_Objective_.
Retype every line from the top of the entries down to the one with "0, .10).build('post', 'dark_steel', ds)", both included, and skip the pictures.

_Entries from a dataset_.
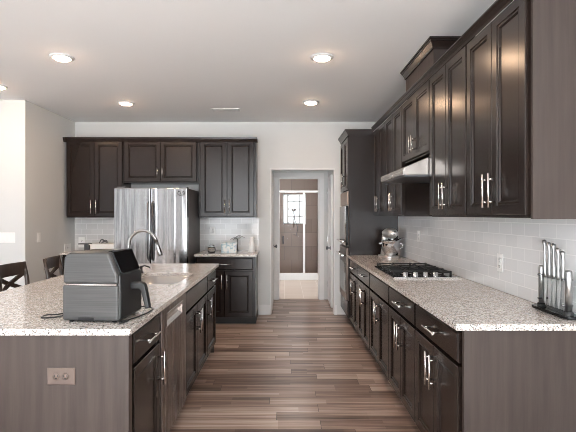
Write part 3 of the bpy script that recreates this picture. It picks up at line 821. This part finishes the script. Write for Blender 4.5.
MB().prism(rrect(-.17, .17, -.11, .11, .03, 4), 2, 0, .105).build('body', 'plastic_white', wb, bevel=.006)
MB().box(-.175, .175, -.115, .115, .096, .108).build('lid', 'plastic_white', wb, bevel=.004)
wo = thing('wire_ornament', 'small dark curled wire ornament on top of the white container', 'ornament', (-2.49, 5.97, 1.0225))
b = MB()
b.tube(smooth([(-.05, 0, .006), (-.03, 0, .05), (.0, 0, .055), (.0, 0, .02), (.02, 0, .045), (.05, 0, .04), (.055, 0, .006)]), .007, 8)
b.tube(smooth([(-.03, .02, .006), (.0, .02, .03), (.04, .02, .02)]), .007, 8)
b.build('wire', 'dark_steel', wo)
ds = thing('small_stand', 'grey flat-topped stand on the back worktop beside the white container', 'stand', (-2.73, 5.98, .914))
MB().box(-.08, .06, -.06, .06, .10, .115).build('top', 'dark_steel', ds, bevel=.003)
MB().box(-.01, .05, -.03, .03, 0, .10).build('post', 'dark_steel', ds)

# ------------------------------------------------------------------ electrical plates
def plate(label, loc, rz, w_, h_, kind, pm='plastic_white', cat='outlet', n=1):
    p = thing(cat.replace(' ', '_')+'_plate' if 'plate' not in cat else 'plate', label, cat, loc, rz)
    MB().rings([rect(-w_/2, w_/2, -h_/2, h_/2, i, y) for i, y in ((0, 0), (0, -.003), (.003, -.005))]).build('cover', pm, p)
    if kind == 'switch':
        for k in range(n):
            x = (k-(n-1)/2)*.046
            MB().box(x-.016, x+.016, -.008, -.005, -.033, .033).build('rocker', 'plastic_white', p, bevel=.001)
    else:
        for s_ in (-1, 1):
            c = (0, s_*.02) if h_ > w_ else (s_*.02, 0)
            q = MB().lathe([(.0165, 0), (.0165, .002), (.001, .002)], 18, M=Matrix.Translation((c[0], -.005, c[1])) @ Matrix.Rotation(PI/2, 4, 'X')).build('socket', pm, p)
            sl = MB()
            for e_ in (-.006, .006): sl.box(c[0]+e_-.0012, c[0]+e_+.0012, -.0078, -.0068, c[1]-.002, c[1]+.007)
            sl.box(c[0]-.003, c[0]+.003, -.0078, -.0068, c[1]-.011, c[1]-.006)
            sl.build('slots', 'black_plastic', q)
    return p
plate('bronze horizontal outlet plate on the island end panel', (-1.0, 1.9495, .694), 0, .125, .075, 'outlet', 'bronze')
plate('white four-gang switch plate on the far left wall', (-3.20, 4.9995, 1.155), 0, .21, .12, 'switch', cat='switch', n=4)
plate('single white switch on the short wall left of the back cabinets', (XL+.0005, 5.27, 1.145), PI/2, .072, .118, 'switch', cat='switch')
plate('white outlet above the back worktop on the short left wall', (XL+.0005, 5.975, .965), PI/2, .17, .118, 'outlet')
plate('white outlet on the back tile above the glass jar', (-1.02, YB-.0105, 1.19), 0, .075, .118, 'outlet')
plate('white outlet on the back tile left of the white container', (-2.88, YB-.0105, 1.03), 0, .09, .15, 'outlet')
plate('white outlet on the right tile beyond the cooktop', (XW-.0105, 4.62, 1.19), -PI/2, .075, .118, 'outlet')
plate('white outlet on the right tile between the cooktop and the knife stand', (XW-.0105, 2.875, 1.10), -PI/2, .075, .118, 'outlet')

# ------------------------------------------------------------------ ceiling
LG = 'recessed ceiling lights'
lights = [((-1.865, 3.645), 'recessed ceiling light nearest above the middle of the island'), ((.314, 3.645), 'recessed ceiling light above the aisle, nearer one'),
          ((-1.873, 5.14), 'recessed ceiling light near the back cabinets, left of the vent'), ((.31, 5.10), 'recessed ceiling light near the hall opening, right of the vent'),
          ((-2.95, 4.465), 'recessed ceiling light cut by the left edge of the picture')]
for k, ((x, y), L) in enumerate(lights):
    if k == 0:
        p0 = thing('recessed_light', L, 'ceiling light', (x, y, CZ), 0, LG)
        MB().lathe([(.096, 0), (.094, -.008), (.075, -.014), (.066, -.014), (.066, -.004)], 32, capb=False, capt=False).build('trim_ring', 'trim_white', p0)
        MB().lathe([(.0655, -.012), (.055, -.022), (.03, -.027), (.001, -.028)], 32, capb=False).build('diffuser', 'bulb', p0)
    else:
        p = copy_tree(p0); p.location = (x, y, CZ); p['label'] = L
vt = thing('ceiling_vent', 'small white slotted air vent in the ceiling', 'vent', (-.735, 5.46, CZ))
b = MB(); b.box(-.17, .17, -.07, -.055, -.008, 0); b.box(-.17, .17, .055, .07, -.008, 0); b.box(-.17, -.15, -.055, .055, -.008, 0); b.box(.15, .17, -.055, .055, -.008, 0)
b.build('frame', 'trim_white', vt)
b = MB()
for k in range(7): b.beam((-.15, -.045+k*.015, -.006), (.15, -.045+k*.015, -.006), .010, .0015)
b.build('louvers', 'trim_white', vt)
MB().box(-.15, .15, -.055, .055, -.0015, -.0005).build('duct_shade', 'shadow_gap', vt)  # flat dark sheet painted as the shade behind the louvers
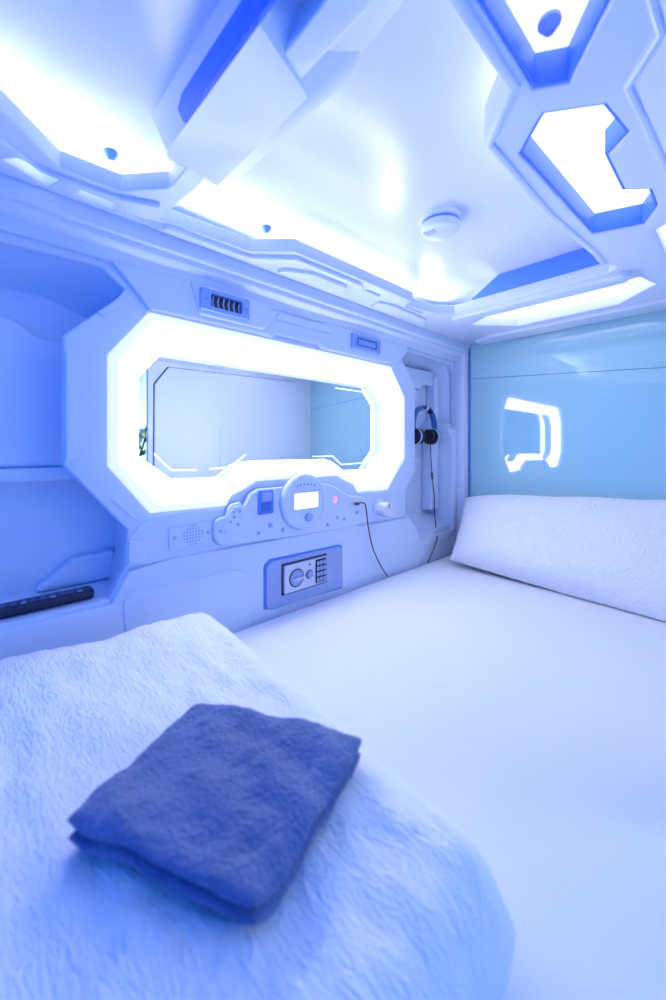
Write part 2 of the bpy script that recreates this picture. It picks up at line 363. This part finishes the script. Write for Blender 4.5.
# ------------------------------------------------------------------ lit mirror
mr = root('lit_mirror', 'octagonal wall mirror with a wide glowing white light frame', 'mirror', (0, .81, .6))
def at(o): o.matrix_parent_inverse = Matrix.Translation(-Vector(mr.location)); return o
def lerp(f): return [(a+(c-a)*f, b+(d-b)*f) for (a, b), (c, d) in zip(O, I)]
bm = bmesh.new()
loft(bm, [[(-.02, a, b) for a, b in lerp(-.02)], [(.007, a, b) for a, b in lerp(0)], [(.009, a, b) for a, b in lerp(.03)], [(.009, a, b) for a, b in lerp(.22)], [(.006, a, b) for a, b in lerp(.26)]])
at(bm_obj('outer_lip', bm, M_LIP, mr))
bm = bmesh.new()
loft(bm, [[(.006, a, b) for a, b in lerp(.26)], [(-.014, a, b) for a, b in lerp(.31)]])
at(bm_obj('groove', bm, M_POD, mr))
bm = bmesh.new()
loft(bm, [[(-.014, a, b) for a, b in lerp(.31)], [(-.008, a, b) for a, b in lerp(.35)], [(-.022, a, b) for a, b in lerp(.74)], [(-.030, a, b) for a, b in lerp(.82)], [(-.052, a, b) for a, b in lerp(1)]])
at(bm_obj('light_frame', bm, M_LED, mr))
bm = bmesh.new()
loft(bm, [[(-.052, a, b) for a, b in I], [(-.076, a, b) for a, b in I]])
at(bm_obj('reveal', bm, M_POD, mr))
at(plate('mirror_glass', [(a, b) for a, b in lerp(.93)], -.082, -.076, M_MIRROR, mr, bevel=.0005, smooth=False))
def strip(pts, w, x):
    bm = bmesh.new(); P = [Vector(p) for p in pts]; L = []; R = []
    for i, p in enumerate(P):
        d = (P[min(i+1, len(P)-1)] - P[max(i-1, 0)]).normalized(); n = Vector((-d.y, d.x))*w/2
        L.append((x, *(p+n))); R.append((x, *(p-n)))
    a = [[bm.verts.new(v) for v in s] for s in (L, R)]
    for i in range(len(P)-1): bm.faces.new((a[0][i], a[0][i+1], a[1][i+1], a[1][i]))
    r = bmesh.ops.extrude_face_region(bm, geom=bm.faces[:])
    for v in [g for g in r['geom'] if isinstance(g, bmesh.types.BMVert)]: v.co.x += .0008
    return bm
for pts in ([(1.045,.725),(1.195,.725),(1.262,.66),(1.262,.62)], [(1.262,.55),(1.262,.505),(1.195,.440),(1.075,.437),(1.03,.470),(.93,.470)],
            [(.385,.485),(.43,.440),(.50,.438)], [(.66,.480),(.60,.442),(.54,.440)]):
    at(bm_obj('etched_line', strip(pts, .0035, -.0758), M_ETCH, mr, smooth=False))

# ------------------------------------------------------------------ fittings on the wall
def off(o, r): o.matrix_parent_inverse = Matrix.Translation(-Vector(r.location)); return o
v = root('vent_grille', 'blue framed air vent with dark louvres above the mirror', 'vent', (.014, .552, .884))
off(plate('frame', rnd(rect(.481,.857,.623,.912), .004), .012, .026, M_VENT, v, holes=[rnd(rect(.508,.868,.600,.902), .006)], bevel=.002), v)
off(plate('backing', rect(.505,.866,.603,.904), .0125, .0140, M_NAVY, v, bevel=.0005), v)
for k in range(6):
    y = .516 + k*.0155
    off(plate('louvre', [(y+.002,.868),(y+.0055,.868),(y+.002,.885),(y+.0055,.902),(y+.002,.902),(y-.002,.885)], .0148, .0168, M_VENT, v, bevel=.0005), v)
for y in (.494, .612): off(lathe('screw', [(.0035, 0), (.0035, .001), (.002, .0015)], 'x', (.0258, y, .884), M_MIDBLUE, v, n=12), v)
for ch in [o for o in bpy.data.objects if o.parent == v]: ch.data.transform(Matrix.Translation((.0075, -.018, 0)))
v = root('vent_flap', 'small blue rectangular vent panel above the right end of mirror', 'vent', (.014, 1.11, .884))
off(plate('frame', rnd(rect(1.034,.858,1.189,.911), .004), .012, .024, M_VENT, v, holes=[rnd(rect(1.058,.870,1.168,.899), .004)], bevel=.002), v)
off(plate('backing', rect(1.055,.868,1.171,.901), .013, .017, M_MIDBLUE, v, bevel=.0005), v)
off(plate('flap', rnd(rect(1.066,.874,1.160,.895), .003), .0165, .0225, M_VENT, v, bevel=.002), v)

s = root('speaker_plate', 'pale wall plate with a round perforated speaker, left of the console', 'speaker', (.005, .448, .276))
off(plate('plate', rnd(rect(.390,.249,.505,.304), .004), .004, .010, M_POD, s, bevel=.002), s)
off(bm_obj('grille', join([plate_mesh([circ(.452+i*.0078, .277+j*.0078, .0026, 10)], .0085, .0106, 'wall', .0003) for i in range(-3, 4) for j in range(-3, 4) if i*i+j*j < 11]), M_GREYBLUE, s), s)
for y in (.404, .492): off(lathe('screw', [(.0045, 0), (.0045, .001), (.0025, .002)], 'x', (.0098, y, .277), M_GREYBLUE, s, n=14), s)

# control console
c = root('control_console', 'stepped white control console with round lit display under the mirror', 'control panel', (.005, .82, .30))
CO = rnd([(.524,.262),(.540,.240),(.56,.236),(.80,.226),(1.08,.222),(1.11,.24),(1.13,.31),(1.10,.322),(1.04,.330),(1.0,.350),(.965,.370),(.92,.382),(.66,.382),(.632,.368),(.62,.345),(.612,.335),(.610,.343),(.60,.350),(.575,.346),(.566,.335),(.562,.316),(.534,.312),(.524,.30)], .008)
off(plate('shadow_gap', [(.82+(a-.82)*1.012, .30+(b-.30)*1.03) for a, b in CO], .003, .007, M_GREYBLUE, c, bevel=.0008), c)
off(plate('body', CO, .004, .022, M_POD, c, bevel=.004, res=3), c)
off(plate('switch_plate', rnd([(.548,.268),(.60,.268),(.606,.275),(.606,.335),(.60,.342),(.575,.340),(.568,.330)], .006), .020, .027, M_POD, c, bevel=.003, res=2), c)
for y, z in ((.566,.300),(.590,.290),(.576,.326),(.594,.326),(.578,.312)): off(lathe('button', [(.0042,0),(.0042,.002),(.003,.003)], 'x', (.0265,y,z), M_GREYBLUE, c, n=14), c)
off(lathe('button', [(.005,0),(.005,.003),(.004,.004)], 'x', (.0215,.540,.278), M_GREYBLUE, c, n=14), c)
bl = off(plate('blue_switch', rnd(rect(.656,.308,.708,.378), .006), .020, .029, M_MIDBLUE, c, bevel=.003, res=2), c)
off(plate('rocker', rnd(rect(.665,.345,.699,.371), .004), .028, .0315, M_GREYBLUE, c, bevel=.002), c)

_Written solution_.
Write part 3 of the bpy script that recreates this picture. It picks up at line 821. This part finishes the script. Write for Blender 4.5.
MB().prism(rrect(-.17, .17, -.11, .11, .03, 4), 2, 0, .105).build('body', 'plastic_white', wb, bevel=.006)
MB().box(-.175, .175, -.115, .115, .096, .108).build('lid', 'plastic_white', wb, bevel=.004)
wo = thing('wire_ornament', 'small dark curled wire ornament on top of the white container', 'ornament', (-2.49, 5.97, 1.0225))
b = MB()
b.tube(smooth([(-.05, 0, .006), (-.03, 0, .05), (.0, 0, .055), (.0, 0, .02), (.02, 0, .045), (.05, 0, .04), (.055, 0, .006)]), .007, 8)
b.tube(smooth([(-.03, .02, .006), (.0, .02, .03), (.04, .02, .02)]), .007, 8)
b.build('wire', 'dark_steel', wo)
ds = thing('small_stand', 'grey flat-topped stand on the back worktop beside the white container', 'stand', (-2.73, 5.98, .914))
MB().box(-.08, .06, -.06, .06, .10, .115).build('top', 'dark_steel', ds, bevel=.003)
MB().box(-.01, .05, -.03, .03, 0, .10).build('post', 'dark_steel', ds)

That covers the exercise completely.